大司教やその取り巻きに対しては、おそらくはこれまでの非礼を詫び、改心させて仕事に精を出させる、と弁明したことでしょう。
しかしモーツァルトは、逆に異国の地でザルツブルクへの憎しみを深めていきました。ザルツブルクのヨーゼフ・ブリンガー師に宛てて次のように書き送っています。
「さて、ぼくらのザルツブルクの話に移りましょう! ― 最愛の友よ、ぼくにとってどんなにザルツブルクが嫌悪すべきところか、あなたにはおわかりでしょう!……とにかく、ザルツブルクはぼくの才能に向いた土地ではない!これだけでも納得されるでしょう。
― 第一に、音楽にかかわる人たちがまったく尊敬されていないこと。第 二に、なにも聴くものがありません。劇場もなければ、オペラハウスもありません!―
もし本当にオペラを上演しようとしても、一体だれが歌えるでしょうか?」(1778年8月7日付けの手紙)
一方レオポルドは、ザルツブルクの大司教コロレドに対し、モーツァルトの復職を懇願し続けていました。ほぼその見通しをつけたレオポルドは、パリのモーツァルトに対し、ザルツブルクに戻るよう切々と訴えるのですが、モーツァルトは頑なでした。
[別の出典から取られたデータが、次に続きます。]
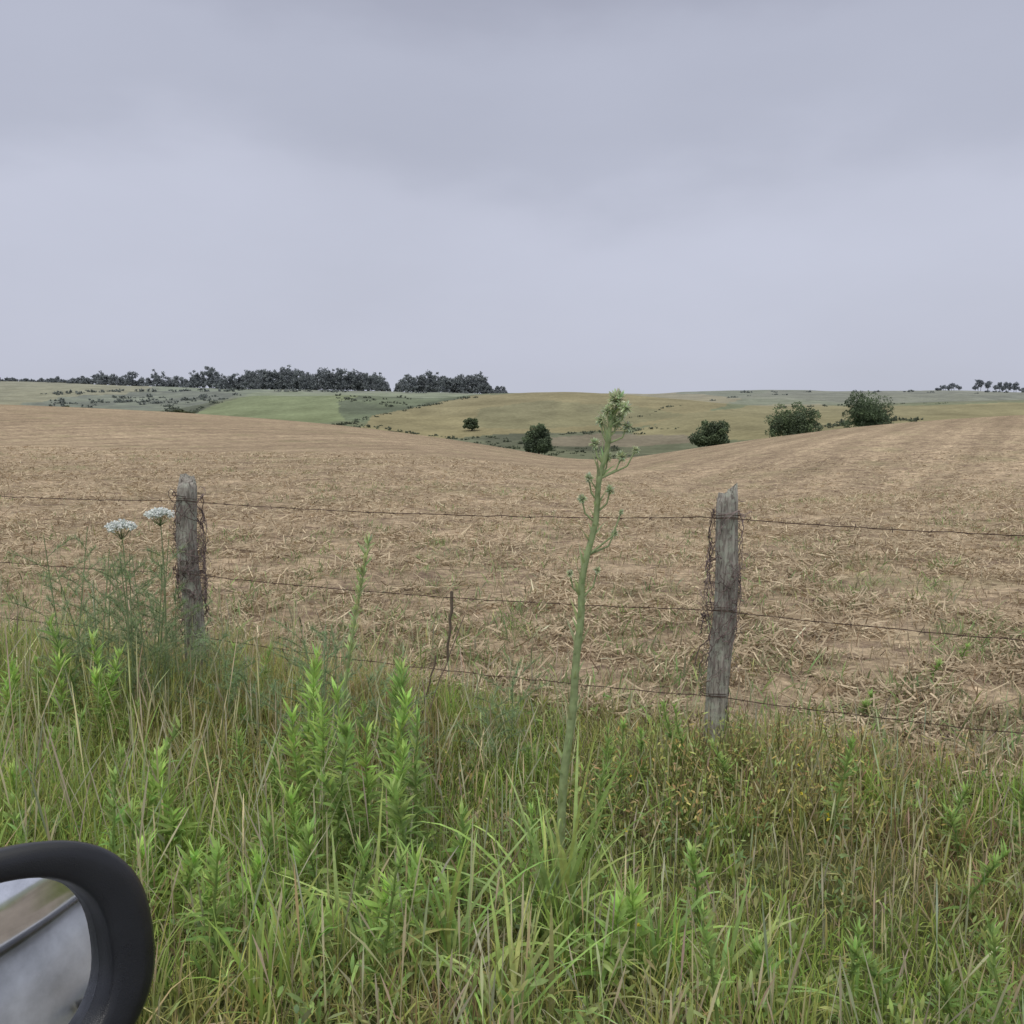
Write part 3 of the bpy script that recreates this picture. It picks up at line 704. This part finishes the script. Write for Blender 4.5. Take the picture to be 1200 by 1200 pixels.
# ---------------------------------------------------------------- sky + light
w=bpy.data.worlds.new('World'); scene.world=w; w.use_nodes=True; nt=w.node_tree;nt.nodes.clear();N=nt.nodes;L=nt.links
o=N.new('ShaderNodeOutputWorld');sky=N.new('ShaderNodeTexSky');sky.sky_type='NISHITA';sky.sun_disc=False;sky.sun_elevation=math.radians(55);sky.sun_rotation=math.radians(200);sky.air_density=1.5;sky.dust_density=3
b1=N.new('ShaderNodeBackground');b1.inputs[1].default_value=.05;L.new(sky.outputs[0],b1.inputs[0])
tc=N.new('ShaderNodeTexCoord');sp=N.new('ShaderNodeSeparateXYZ');L.new(tc.outputs['Generated'],sp.inputs[0])
def cloudnoise(sc,zs,loc,det,ro):
    mp=N.new('ShaderNodeMapping');mp.inputs['Scale'].default_value=(1,1,zs);mp.inputs['Location'].default_value=loc;mp.inputs['Rotation'].default_value=(.05,.06,0);L.new(tc.outputs['Generated'],mp.inputs[0])
    n=N.new('ShaderNodeTexNoise');n.inputs['Scale'].default_value=sc;n.inputs['Detail'].default_value=det;n.inputs['Roughness'].default_value=ro;L.new(mp.outputs[0],n.inputs['Vector']);return n.outputs[0]
mm=N.new('ShaderNodeMath');mm.operation='MULTIPLY_ADD';mm.inputs[1].default_value=.26;L.new(cloudnoise(2.4,2.4,(1.4,.2,.1),6,.5),mm.inputs[0])
ad=N.new('ShaderNodeMath');ad.operation='ADD';L.new(sp.outputs[2],mm.inputs[2]);L.new(mm.outputs[0],ad.inputs[0]);ad.inputs[1].default_value=-.13
cr=N.new('ShaderNodeValToRGB');cr.color_ramp.interpolation='EASE'
E=cr.color_ramp.elements
E[0].position=0;E[0].color=(.56,.585,.69,1);E[1].position=1;E[1].color=(1.34,1.34,1.30,1)
for p_,c in [(.06,(.565,.59,.705,1)),(.19,(.575,.60,.72,1)),(.28,(.49,.515,.625,1)),(.34,(.485,.51,.62,1)),(.43,(.40,.42,.52,1)),(.56,(.61,.63,.70,1))]:
    q=E.new(p_);q.color=c
L.new(ad.outputs[0],cr.inputs[0])
mr=N.new('ShaderNodeMapRange');mr.inputs[1].default_value=.3;mr.inputs[2].default_value=.7;mr.inputs[3].default_value=.96;mr.inputs[4].default_value=1.04;L.new(cloudnoise(2.6,2.4,(.3,2.2,.1),5,.5),mr.inputs[0])
b2=N.new('ShaderNodeBackground');L.new(cr.outputs[0],b2.inputs[0]);L.new(mr.outputs[0],b2.inputs[1])
mx=N.new('ShaderNodeMixShader');mx.inputs[0].default_value=.92;L.new(b1.outputs[0],mx.inputs[1]);L.new(b2.outputs[0],mx.inputs[2]);L.new(mx.outputs[0],o.inputs[0])
sl_=bpy.data.lights.new('sun','SUN');sl_.energy=1.05;sl_.angle=math.radians(30);sl_.color=(1,.96,.90)
so=bpy.data.objects.new('sun',sl_);scene.collection.objects.link(so)
so.rotation_euler=(math.radians(35),0,math.radians(-20))
# ---------------------------------------------------------------- camera
cd=bpy.data.cameras.new('camera');cam=bpy.data.objects.new('camera',cd);scene.collection.objects.link(cam)
cam.location=(0,0,EYE);cam.rotation_euler=(math.pi/2-PITCH,0,0)
cd.sensor_width=36;cd.lens=36*1040/1200;cd.clip_start=.05;cd.clip_end=12000
scene.camera=cam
「ぼくの心のなかを打ち明けるなら、ザルツブルクが嫌いな唯一の理由は、土地のひとたちとまともな交際ができないこと、 ― 音楽がそれほど尊重されていないこと、―
それから ― 大司教が旅をしてきた聡明な人たちを信用しないことです。 ―だって、ぼくは断言しますが、旅をしないひとは(少なくとも芸術や学問にたずさわるひとたちでは)まったく哀れな人間です!
― そして、もし大司教が二年ごとに一回の旅を許可してくれないなら、ぼくはどうしても契約を受け入れるわけにはいかないと、断言しておきます。」(1778年9月11日付けの手紙)
- 「パリ・シンフォニー」
- 暗いことが多かったパリで、数少ない明るい話題は、9月8日に、モーツァルトの交響曲第31番ニ長調 KV297 が演奏され、好評を博したことでした。この明るく力強いシンフォニーは、こうした経緯から《パリ・シンフォニー》と呼ばれています。
《パリ・シンフォニー》が奏されたコンセール・スピリチェルは、当時チュイルリー王宮で催されていたコンサートで、1725年に、宗教上の理由からオペラの上演が禁止される時期に、これに代わる催しとして始められました。
海外からの演奏家も招かれ、とくにマンハイム楽派のシンフォニーが好評を博していたようです。モーツァルトの 《パリ・シンフォニー》では、マンハイム楽派が好んで使ったロケット型の上昇音型で曲が開始されますが、聴衆の好みを意識したのかもしれません。
チュイルリー王宮は、1870年のパリ・コミューンで破壊され、現在は、静かな庭園になっています。(上の写真は、MASA &YUMI HOMEPAGE からお借りしています。)
モーツァルトが複雑な想いを抱いて、パリを発ったのは、1778年9月26日のことでした。